Illinois' biggest problem was that it didn't have the players it needed to compete in the Big 10. So Zook and his staff recruited like madmen for three years. With Red Bull seemingly pumped into his veins, Zook signed a recruiting class ranked among the top 30 nationally two years in a row.

With offensive coordinator Mike Locksley staking out faraway places like Washington D.C., the Illini landed highly regarded players such as Benn and cornerback Vontae Davis, a Thorpe Award semifinalist as a sophomore this season and the younger brother of San Francisco 49ers tight end Vernon Davis.
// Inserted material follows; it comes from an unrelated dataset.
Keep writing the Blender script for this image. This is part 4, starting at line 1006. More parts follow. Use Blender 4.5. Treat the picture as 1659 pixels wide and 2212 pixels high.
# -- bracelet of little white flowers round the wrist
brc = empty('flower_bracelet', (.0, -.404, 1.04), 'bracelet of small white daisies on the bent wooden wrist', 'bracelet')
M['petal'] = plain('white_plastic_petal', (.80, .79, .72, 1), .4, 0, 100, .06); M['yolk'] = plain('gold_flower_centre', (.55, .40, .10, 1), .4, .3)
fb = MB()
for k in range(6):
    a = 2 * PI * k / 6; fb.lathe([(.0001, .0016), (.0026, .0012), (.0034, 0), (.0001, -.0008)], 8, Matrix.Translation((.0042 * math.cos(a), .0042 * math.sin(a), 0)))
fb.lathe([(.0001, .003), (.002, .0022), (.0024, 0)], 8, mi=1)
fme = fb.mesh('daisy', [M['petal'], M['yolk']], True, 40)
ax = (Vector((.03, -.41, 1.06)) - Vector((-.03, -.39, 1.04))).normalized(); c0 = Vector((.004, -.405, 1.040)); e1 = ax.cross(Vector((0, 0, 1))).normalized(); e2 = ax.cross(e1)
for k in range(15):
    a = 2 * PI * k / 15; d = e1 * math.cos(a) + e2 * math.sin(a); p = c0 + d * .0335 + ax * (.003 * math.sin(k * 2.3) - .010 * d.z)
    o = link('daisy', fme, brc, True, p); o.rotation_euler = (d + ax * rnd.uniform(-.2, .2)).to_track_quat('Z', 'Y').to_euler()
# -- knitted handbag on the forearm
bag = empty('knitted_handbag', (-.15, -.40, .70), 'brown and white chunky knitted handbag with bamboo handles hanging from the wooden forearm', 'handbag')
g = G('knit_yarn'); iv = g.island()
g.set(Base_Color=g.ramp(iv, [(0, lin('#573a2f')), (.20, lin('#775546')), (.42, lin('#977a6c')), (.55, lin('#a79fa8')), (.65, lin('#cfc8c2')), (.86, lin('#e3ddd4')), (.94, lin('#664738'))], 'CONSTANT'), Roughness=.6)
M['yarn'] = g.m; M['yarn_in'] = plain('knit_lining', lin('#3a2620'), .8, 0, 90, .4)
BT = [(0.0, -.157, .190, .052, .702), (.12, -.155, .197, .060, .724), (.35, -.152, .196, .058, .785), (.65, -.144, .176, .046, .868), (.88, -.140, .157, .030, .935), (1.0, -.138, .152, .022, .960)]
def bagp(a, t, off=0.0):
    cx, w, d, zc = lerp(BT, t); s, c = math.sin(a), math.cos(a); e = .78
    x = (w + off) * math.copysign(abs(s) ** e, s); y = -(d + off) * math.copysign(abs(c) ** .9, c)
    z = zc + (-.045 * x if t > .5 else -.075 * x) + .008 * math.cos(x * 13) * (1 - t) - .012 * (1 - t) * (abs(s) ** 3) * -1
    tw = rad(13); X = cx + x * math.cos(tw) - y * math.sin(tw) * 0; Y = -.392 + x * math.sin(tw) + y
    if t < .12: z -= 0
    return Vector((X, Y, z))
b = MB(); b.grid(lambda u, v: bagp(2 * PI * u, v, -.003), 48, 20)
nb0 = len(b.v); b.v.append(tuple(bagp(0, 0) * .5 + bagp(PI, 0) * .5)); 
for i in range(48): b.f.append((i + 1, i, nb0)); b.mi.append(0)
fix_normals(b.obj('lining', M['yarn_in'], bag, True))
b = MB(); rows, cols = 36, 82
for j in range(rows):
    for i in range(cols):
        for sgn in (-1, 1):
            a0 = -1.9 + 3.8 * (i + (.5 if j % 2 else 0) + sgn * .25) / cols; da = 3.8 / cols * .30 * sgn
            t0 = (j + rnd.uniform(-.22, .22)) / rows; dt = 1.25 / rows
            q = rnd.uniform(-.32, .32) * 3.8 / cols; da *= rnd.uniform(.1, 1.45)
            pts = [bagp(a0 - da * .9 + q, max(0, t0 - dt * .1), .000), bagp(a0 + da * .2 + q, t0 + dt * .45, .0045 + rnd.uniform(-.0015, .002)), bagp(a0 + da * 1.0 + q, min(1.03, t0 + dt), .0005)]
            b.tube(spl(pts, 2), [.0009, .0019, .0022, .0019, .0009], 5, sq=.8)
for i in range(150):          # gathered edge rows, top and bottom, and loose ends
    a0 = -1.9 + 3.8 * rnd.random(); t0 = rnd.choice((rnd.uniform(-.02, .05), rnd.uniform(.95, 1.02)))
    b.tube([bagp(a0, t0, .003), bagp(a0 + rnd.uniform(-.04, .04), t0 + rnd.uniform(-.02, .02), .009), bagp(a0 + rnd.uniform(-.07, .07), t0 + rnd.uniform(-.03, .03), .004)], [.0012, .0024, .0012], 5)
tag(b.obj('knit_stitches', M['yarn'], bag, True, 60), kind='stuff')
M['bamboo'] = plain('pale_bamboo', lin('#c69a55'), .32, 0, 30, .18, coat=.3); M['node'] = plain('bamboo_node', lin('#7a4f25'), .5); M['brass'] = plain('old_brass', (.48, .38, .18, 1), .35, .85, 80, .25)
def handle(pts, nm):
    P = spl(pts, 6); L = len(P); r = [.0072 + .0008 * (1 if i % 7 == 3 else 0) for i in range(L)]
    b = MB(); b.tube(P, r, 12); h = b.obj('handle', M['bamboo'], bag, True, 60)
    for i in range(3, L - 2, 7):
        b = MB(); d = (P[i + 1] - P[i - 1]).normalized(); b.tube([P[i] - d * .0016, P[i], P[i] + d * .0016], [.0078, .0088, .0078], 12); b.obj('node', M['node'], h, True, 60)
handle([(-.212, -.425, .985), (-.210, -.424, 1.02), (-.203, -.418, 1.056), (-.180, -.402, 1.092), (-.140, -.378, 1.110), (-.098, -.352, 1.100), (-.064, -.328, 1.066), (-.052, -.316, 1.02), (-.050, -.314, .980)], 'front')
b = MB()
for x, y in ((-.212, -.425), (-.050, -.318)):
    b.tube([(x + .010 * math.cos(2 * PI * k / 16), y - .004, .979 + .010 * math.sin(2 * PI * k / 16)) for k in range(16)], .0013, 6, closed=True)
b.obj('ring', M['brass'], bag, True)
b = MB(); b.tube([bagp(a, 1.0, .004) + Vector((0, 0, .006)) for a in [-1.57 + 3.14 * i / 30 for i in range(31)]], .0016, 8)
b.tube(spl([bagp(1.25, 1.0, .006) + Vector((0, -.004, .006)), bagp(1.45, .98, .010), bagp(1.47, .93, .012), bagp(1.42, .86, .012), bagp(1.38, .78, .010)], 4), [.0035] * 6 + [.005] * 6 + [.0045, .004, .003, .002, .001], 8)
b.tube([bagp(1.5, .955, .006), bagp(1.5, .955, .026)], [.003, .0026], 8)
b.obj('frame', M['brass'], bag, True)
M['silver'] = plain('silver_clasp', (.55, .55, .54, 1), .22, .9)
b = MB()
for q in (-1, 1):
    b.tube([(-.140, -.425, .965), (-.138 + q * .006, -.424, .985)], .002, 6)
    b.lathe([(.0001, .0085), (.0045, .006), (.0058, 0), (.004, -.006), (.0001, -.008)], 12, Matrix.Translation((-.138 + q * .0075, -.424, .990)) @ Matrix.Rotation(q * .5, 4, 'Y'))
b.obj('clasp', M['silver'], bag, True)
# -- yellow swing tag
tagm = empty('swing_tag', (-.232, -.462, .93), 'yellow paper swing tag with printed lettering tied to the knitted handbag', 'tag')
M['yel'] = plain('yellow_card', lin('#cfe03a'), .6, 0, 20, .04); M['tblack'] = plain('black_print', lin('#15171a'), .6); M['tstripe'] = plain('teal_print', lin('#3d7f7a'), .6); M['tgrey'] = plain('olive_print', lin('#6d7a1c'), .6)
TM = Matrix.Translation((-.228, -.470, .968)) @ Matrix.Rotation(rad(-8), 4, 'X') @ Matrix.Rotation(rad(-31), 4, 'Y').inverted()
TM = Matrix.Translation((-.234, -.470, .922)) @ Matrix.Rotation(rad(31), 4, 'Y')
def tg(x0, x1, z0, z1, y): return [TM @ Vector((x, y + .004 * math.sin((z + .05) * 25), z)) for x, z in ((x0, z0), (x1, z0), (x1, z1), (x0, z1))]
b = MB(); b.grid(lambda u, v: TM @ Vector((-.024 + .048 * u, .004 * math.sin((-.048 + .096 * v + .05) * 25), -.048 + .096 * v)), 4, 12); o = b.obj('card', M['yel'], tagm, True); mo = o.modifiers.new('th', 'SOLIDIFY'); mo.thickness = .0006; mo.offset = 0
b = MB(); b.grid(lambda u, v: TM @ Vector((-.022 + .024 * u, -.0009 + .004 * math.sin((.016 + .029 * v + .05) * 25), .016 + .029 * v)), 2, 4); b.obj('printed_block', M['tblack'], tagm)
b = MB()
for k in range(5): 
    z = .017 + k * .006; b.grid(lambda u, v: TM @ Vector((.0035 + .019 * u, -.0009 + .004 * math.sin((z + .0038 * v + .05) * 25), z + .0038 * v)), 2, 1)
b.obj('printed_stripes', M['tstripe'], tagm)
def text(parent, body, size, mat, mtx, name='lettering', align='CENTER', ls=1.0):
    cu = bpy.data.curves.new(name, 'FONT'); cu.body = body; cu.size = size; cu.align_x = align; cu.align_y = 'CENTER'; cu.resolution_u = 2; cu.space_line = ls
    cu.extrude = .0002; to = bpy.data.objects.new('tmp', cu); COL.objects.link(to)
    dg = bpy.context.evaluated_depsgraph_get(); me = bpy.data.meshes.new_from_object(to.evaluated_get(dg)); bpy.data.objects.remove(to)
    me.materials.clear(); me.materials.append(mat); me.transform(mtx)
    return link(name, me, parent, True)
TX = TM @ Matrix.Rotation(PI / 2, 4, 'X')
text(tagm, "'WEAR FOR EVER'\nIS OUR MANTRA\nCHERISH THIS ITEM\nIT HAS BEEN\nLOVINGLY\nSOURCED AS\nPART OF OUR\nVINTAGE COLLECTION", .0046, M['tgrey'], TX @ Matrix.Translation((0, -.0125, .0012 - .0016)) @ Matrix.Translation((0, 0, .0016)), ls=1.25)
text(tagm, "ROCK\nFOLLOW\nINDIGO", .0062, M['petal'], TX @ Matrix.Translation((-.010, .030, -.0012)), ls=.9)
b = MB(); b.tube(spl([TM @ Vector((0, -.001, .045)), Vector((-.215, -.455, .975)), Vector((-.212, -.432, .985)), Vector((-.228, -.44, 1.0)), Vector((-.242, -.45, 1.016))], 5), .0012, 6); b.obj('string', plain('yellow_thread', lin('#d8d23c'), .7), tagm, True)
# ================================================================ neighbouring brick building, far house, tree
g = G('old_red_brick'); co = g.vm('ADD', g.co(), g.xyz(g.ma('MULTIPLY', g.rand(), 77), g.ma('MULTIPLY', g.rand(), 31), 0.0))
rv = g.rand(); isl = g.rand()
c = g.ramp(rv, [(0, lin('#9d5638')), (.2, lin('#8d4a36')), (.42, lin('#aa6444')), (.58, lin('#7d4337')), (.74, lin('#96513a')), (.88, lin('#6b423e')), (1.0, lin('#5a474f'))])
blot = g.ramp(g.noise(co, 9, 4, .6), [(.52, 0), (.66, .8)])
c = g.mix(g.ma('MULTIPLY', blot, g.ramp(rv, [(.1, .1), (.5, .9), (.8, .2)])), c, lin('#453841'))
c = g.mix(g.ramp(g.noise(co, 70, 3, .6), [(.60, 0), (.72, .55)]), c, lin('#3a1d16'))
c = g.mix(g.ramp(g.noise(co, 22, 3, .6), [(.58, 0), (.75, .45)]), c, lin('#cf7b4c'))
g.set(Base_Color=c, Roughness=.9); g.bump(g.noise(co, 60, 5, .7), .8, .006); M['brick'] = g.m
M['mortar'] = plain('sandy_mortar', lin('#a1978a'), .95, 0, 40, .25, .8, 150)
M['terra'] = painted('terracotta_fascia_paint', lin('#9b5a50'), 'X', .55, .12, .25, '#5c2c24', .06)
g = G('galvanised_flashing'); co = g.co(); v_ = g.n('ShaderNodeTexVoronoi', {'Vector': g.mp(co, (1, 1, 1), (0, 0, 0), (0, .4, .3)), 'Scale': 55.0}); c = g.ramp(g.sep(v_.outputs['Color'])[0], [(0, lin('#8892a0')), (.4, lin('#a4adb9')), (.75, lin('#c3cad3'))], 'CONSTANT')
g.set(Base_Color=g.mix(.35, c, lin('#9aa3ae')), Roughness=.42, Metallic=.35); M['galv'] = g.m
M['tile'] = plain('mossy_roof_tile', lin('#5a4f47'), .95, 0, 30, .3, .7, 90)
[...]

Benn, who chose the Illini over more-established programs such as Florida State and Notre Dame, was named Big Ten Freshman of the Year after catching 49 passes for 596 yards.

Just as important, Zook and recruiting coordinator Reggie Mitchell, who was lured away from Michigan State, re-established the Illini's presence in Chicago. With renewed emphasis on the Windy City, Illini landed quarterback Juice Williams and linebacker Martez Wilson.

With those young players meshing with a solid group of returning players, the Illini slowly learned how to win. Illinois opened the season with a 40-34 loss to Missouri, a game in which the Illini lost their starting quarterback to a concussion. But even with Williams sidelined, Illinois nearly rallied from a 37-13 deficit in the second half. Easy victories over Division I-AA Western Illinois, Syracuse and Indiana followed.

By late September, the Illini were playing with booming confidence. They upset No. 21 Penn State and No. 5 Wisconsin in consecutive home games, ending the Badgers' 14-game winning streak and beating a ranked opponent for the first time since 2001.

Then Illinois traveled to struggling Iowa and lost 10-6. When Michigan beat the Illini 27-17 at Memorial Stadium the following week, it seemed the wheels were about to fall off. Despite all the improvements, Illinois was 5-3 and not yet eligible to play in a bowl game.

But Illinois rallied to win its last four games, including a 28-21 upset of No. 1 Ohio State on the road on Nov. 10. It was Illinois' first victory over a top-ranked team since 1956, and it ended the Buckeyes' streak of 20 consecutive wins in Big Ten games.

"The three games we did lose were games we should have won," Benn said. "We should be sitting here undefeated and playing for the national championship. But we took some lumps and recovered."

And getting to the Rose Bowl, even if some believe they shouldn't be here, puts the Illini that much further ahead in Zook's remarkable rebuilding job.

"For us to be in the Rose Bowl, that's probably ahead of schedule," Locksley said. "Our goal in the third year was to become bowl eligible."